Excerpt from a dataset:
##############################

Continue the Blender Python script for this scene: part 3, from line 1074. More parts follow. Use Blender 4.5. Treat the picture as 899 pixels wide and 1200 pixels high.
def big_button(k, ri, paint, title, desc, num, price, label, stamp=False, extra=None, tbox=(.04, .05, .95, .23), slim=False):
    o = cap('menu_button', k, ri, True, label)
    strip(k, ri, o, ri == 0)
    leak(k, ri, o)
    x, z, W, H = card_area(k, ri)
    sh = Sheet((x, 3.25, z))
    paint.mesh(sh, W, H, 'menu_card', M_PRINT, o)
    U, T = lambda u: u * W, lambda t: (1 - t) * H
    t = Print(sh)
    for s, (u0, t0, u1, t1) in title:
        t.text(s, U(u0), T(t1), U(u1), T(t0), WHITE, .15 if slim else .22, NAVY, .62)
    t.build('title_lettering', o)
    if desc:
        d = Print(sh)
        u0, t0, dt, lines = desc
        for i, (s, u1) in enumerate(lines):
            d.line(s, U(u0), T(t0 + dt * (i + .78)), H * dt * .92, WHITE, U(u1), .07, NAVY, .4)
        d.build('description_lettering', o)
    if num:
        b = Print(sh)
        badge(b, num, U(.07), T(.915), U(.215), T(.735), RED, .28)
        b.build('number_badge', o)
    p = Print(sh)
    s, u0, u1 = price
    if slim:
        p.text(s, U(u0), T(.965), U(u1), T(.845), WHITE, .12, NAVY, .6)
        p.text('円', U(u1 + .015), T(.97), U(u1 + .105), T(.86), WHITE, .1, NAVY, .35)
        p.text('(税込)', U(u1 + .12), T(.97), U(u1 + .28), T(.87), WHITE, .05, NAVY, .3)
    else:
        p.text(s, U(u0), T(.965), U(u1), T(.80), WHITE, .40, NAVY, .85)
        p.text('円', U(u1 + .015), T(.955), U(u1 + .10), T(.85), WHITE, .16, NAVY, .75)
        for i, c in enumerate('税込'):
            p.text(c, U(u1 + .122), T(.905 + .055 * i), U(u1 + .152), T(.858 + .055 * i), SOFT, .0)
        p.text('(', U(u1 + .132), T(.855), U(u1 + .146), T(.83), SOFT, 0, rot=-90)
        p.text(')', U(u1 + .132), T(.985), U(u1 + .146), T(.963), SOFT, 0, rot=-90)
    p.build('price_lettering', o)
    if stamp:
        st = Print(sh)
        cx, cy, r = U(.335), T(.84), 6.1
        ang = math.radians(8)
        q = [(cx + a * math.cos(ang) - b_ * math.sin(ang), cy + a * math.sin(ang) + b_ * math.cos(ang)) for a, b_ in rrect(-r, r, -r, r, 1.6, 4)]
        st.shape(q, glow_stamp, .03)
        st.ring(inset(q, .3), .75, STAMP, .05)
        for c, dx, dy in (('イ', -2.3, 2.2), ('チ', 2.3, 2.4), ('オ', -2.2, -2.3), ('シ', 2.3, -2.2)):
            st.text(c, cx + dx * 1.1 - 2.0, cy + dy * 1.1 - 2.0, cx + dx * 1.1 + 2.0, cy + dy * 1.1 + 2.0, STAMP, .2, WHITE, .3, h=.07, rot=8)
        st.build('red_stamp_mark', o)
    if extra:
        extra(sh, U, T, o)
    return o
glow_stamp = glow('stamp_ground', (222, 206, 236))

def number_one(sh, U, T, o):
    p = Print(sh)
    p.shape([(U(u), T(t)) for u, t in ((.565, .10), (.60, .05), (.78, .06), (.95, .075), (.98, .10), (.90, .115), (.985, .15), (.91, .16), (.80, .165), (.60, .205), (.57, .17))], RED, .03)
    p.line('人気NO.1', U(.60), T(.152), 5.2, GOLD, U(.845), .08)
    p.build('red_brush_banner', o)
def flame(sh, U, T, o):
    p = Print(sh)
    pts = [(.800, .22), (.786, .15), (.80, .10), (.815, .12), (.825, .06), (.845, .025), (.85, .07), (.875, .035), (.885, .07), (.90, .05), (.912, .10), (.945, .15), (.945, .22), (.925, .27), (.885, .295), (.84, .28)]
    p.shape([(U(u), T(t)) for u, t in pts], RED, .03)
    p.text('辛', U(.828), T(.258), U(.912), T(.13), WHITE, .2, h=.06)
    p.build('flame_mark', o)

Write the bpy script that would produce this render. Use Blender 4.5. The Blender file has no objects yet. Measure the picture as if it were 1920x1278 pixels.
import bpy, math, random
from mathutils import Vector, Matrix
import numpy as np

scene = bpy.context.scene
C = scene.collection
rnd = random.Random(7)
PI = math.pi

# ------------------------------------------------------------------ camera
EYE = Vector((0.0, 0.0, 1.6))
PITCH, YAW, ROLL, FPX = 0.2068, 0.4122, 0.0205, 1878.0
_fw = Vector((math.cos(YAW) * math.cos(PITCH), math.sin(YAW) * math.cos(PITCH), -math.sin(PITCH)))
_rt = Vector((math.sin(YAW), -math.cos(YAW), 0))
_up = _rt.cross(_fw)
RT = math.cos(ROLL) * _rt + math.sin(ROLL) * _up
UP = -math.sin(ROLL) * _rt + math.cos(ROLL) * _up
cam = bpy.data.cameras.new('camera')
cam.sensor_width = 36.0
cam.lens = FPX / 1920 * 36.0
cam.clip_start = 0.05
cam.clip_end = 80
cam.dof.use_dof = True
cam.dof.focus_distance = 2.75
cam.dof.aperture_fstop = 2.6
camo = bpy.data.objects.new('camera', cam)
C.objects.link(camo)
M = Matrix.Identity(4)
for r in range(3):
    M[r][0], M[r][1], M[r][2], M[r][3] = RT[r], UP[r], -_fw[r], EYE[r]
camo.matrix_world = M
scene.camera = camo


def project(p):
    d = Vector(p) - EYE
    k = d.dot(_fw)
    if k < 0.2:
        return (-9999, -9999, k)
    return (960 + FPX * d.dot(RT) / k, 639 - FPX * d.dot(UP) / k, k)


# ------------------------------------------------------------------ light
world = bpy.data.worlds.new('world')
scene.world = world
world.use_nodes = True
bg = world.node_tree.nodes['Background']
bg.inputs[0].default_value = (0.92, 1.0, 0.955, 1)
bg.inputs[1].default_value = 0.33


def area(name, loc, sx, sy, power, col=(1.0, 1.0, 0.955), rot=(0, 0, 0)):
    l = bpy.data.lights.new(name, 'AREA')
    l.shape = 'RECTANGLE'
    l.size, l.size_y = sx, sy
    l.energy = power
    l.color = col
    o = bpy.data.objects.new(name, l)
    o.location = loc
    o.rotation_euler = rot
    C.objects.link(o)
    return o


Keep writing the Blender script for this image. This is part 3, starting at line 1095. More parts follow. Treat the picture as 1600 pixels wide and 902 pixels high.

##############################

• _What this task involves_
Write out every entry word for word.

• _Result below_
Continue the Blender Python script for this scene: part 3, from line 1074. More parts follow. Use Blender 4.5. Treat the picture as 899 pixels wide and 1200 pixels high.
def big_button(k, ri, paint, title, desc, num, price, label, stamp=False, extra=None, tbox=(.04, .05, .95, .23), slim=False):
    o = cap('menu_button', k, ri, True, label)
    strip(k, ri, o, ri == 0)
    leak(k, ri, o)
    x, z, W, H = card_area(k, ri)
    sh = Sheet((x, 3.25, z))
    paint.mesh(sh, W, H, 'menu_card', M_PRINT, o)
    U, T = lambda u: u * W, lambda t: (1 - t) * H
    t = Print(sh)
    for s, (u0, t0, u1, t1) in title:
        t.text(s, U(u0), T(t1), U(u1), T(t0), WHITE, .15 if slim else .22, NAVY, .62)
    t.build('title_lettering', o)
    if desc:
        d = Print(sh)
        u0, t0, dt, lines = desc
        for i, (s, u1) in enumerate(lines):
            d.line(s, U(u0), T(t0 + dt * (i + .78)), H * dt * .92, WHITE, U(u1), .07, NAVY, .4)
        d.build('description_lettering', o)
    if num:
        b = Print(sh)
        badge(b, num, U(.07), T(.915), U(.215), T(.735), RED, .28)
        b.build('number_badge', o)
    p = Print(sh)
    s, u0, u1 = price
    if slim:
        p.text(s, U(u0), T(.965), U(u1), T(.845), WHITE, .12, NAVY, .6)
        p.text('円', U(u1 + .015), T(.97), U(u1 + .105), T(.86), WHITE, .1, NAVY, .35)
        p.text('(税込)', U(u1 + .12), T(.97), U(u1 + .28), T(.87), WHITE, .05, NAVY, .3)
    else:
        p.text(s, U(u0), T(.965), U(u1), T(.80), WHITE, .40, NAVY, .85)
        p.text('円', U(u1 + .015), T(.955), U(u1 + .10), T(.85), WHITE, .16, NAVY, .75)
        for i, c in enumerate('税込'):
            p.text(c, U(u1 + .122), T(.905 + .055 * i), U(u1 + .152), T(.858 + .055 * i), SOFT, .0)
        p.text('(', U(u1 + .132), T(.855), U(u1 + .146), T(.83), SOFT, 0, rot=-90)
        p.text(')', U(u1 + .132), T(.985), U(u1 + .146), T(.963), SOFT, 0, rot=-90)
    p.build('price_lettering', o)
    if stamp:
        st = Print(sh)
        cx, cy, r = U(.335), T(.84), 6.1
        ang = math.radians(8)
        q = [(cx + a * math.cos(ang) - b_ * math.sin(ang), cy + a * math.sin(ang) + b_ * math.cos(ang)) for a, b_ in rrect(-r, r, -r, r, 1.6, 4)]
        st.shape(q, glow_stamp, .03)
        st.ring(inset(q, .3), .75, STAMP, .05)
        for c, dx, dy in (('イ', -2.3, 2.2), ('チ', 2.3, 2.4), ('オ', -2.2, -2.3), ('シ', 2.3, -2.2)):
            st.text(c, cx + dx * 1.1 - 2.0, cy + dy * 1.1 - 2.0, cx + dx * 1.1 + 2.0, cy + dy * 1.1 + 2.0, STAMP, .2, WHITE, .3, h=.07, rot=8)
        st.build('red_stamp_mark', o)
    if extra:
        extra(sh, U, T, o)
    return o
glow_stamp = glow('stamp_ground', (222, 206, 236))

def number_one(sh, U, T, o):
    p = Print(sh)
    p.shape([(U(u), T(t)) for u, t in ((.565, .10), (.60, .05), (.78, .06), (.95, .075), (.98, .10), (.90, .115), (.985, .15), (.91, .16), (.80, .165), (.60, .205), (.57, .17))], RED, .03)
    p.line('人気NO.1', U(.60), T(.152), 5.2, GOLD, U(.845), .08)
    p.build('red_brush_banner', o)
def flame(sh, U, T, o):
    p = Print(sh)
    pts = [(.800, .22), (.786, .15), (.80, .10), (.815, .12), (.825, .06), (.845, .025), (.85, .07), (.875, .035), (.885, .07), (.90, .05), (.912, .10), (.945, .15), (.945, .22), (.925, .27), (.885, .295), (.84, .28)]
    p.shape([(U(u), T(t)) for u, t in pts], RED, .03)
    p.text('辛', U(.828), T(.258), U(.912), T(.13), WHITE, .2, h=.06)
    p.build('flame_mark', o)

Write the bpy script that would produce this render. Use Blender 4.5. The Blender file has no objects yet. Measure the picture as if it were 1920x1278 pixels.
import bpy, math, random
from mathutils import Vector, Matrix
import numpy as np

scene = bpy.context.scene
C = scene.collection
rnd = random.Random(7)
PI = math.pi

# ------------------------------------------------------------------ camera
EYE = Vector((0.0, 0.0, 1.6))
PITCH, YAW, ROLL, FPX = 0.2068, 0.4122, 0.0205, 1878.0
_fw = Vector((math.cos(YAW) * math.cos(PITCH), math.sin(YAW) * math.cos(PITCH), -math.sin(PITCH)))
_rt = Vector((math.sin(YAW), -math.cos(YAW), 0))
_up = _rt.cross(_fw)
RT = math.cos(ROLL) * _rt + math.sin(ROLL) * _up
UP = -math.sin(ROLL) * _rt + math.cos(ROLL) * _up
cam = bpy.data.cameras.new('camera')
cam.sensor_width = 36.0
cam.lens = FPX / 1920 * 36.0
cam.clip_start = 0.05
cam.clip_end = 80
cam.dof.use_dof = True
cam.dof.focus_distance = 2.75
cam.dof.aperture_fstop = 2.6
camo = bpy.data.objects.new('camera', cam)
C.objects.link(camo)
M = Matrix.Identity(4)
for r in range(3):
    M[r][0], M[r][1], M[r][2], M[r][3] = RT[r], UP[r], -_fw[r], EYE[r]
camo.matrix_world = M
scene.camera = camo


def project(p):
    d = Vector(p) - EYE
    k = d.dot(_fw)
    if k < 0.2:
        return (-9999, -9999, k)
    return (960 + FPX * d.dot(RT) / k, 639 - FPX * d.dot(UP) / k, k)


# ------------------------------------------------------------------ light
world = bpy.data.worlds.new('world')
scene.world = world
world.use_nodes = True
bg = world.node_tree.nodes['Background']
bg.inputs[0].default_value = (0.92, 1.0, 0.955, 1)
bg.inputs[1].default_value = 0.33


def area(name, loc, sx, sy, power, col=(1.0, 1.0, 0.955), rot=(0, 0, 0)):
    l = bpy.data.lights.new(name, 'AREA')
    l.shape = 'RECTANGLE'
    l.size, l.size_y = sx, sy
    l.energy = power
    l.color = col
    o = bpy.data.objects.new(name, l)
    o.location = loc
    o.rotation_euler = rot
    C.objects.link(o)
    return o


Keep writing the Blender script for this image. This is part 3, starting at line 1095. More parts follow. Treat the picture as 1600 pixels wide and 902 pixels high.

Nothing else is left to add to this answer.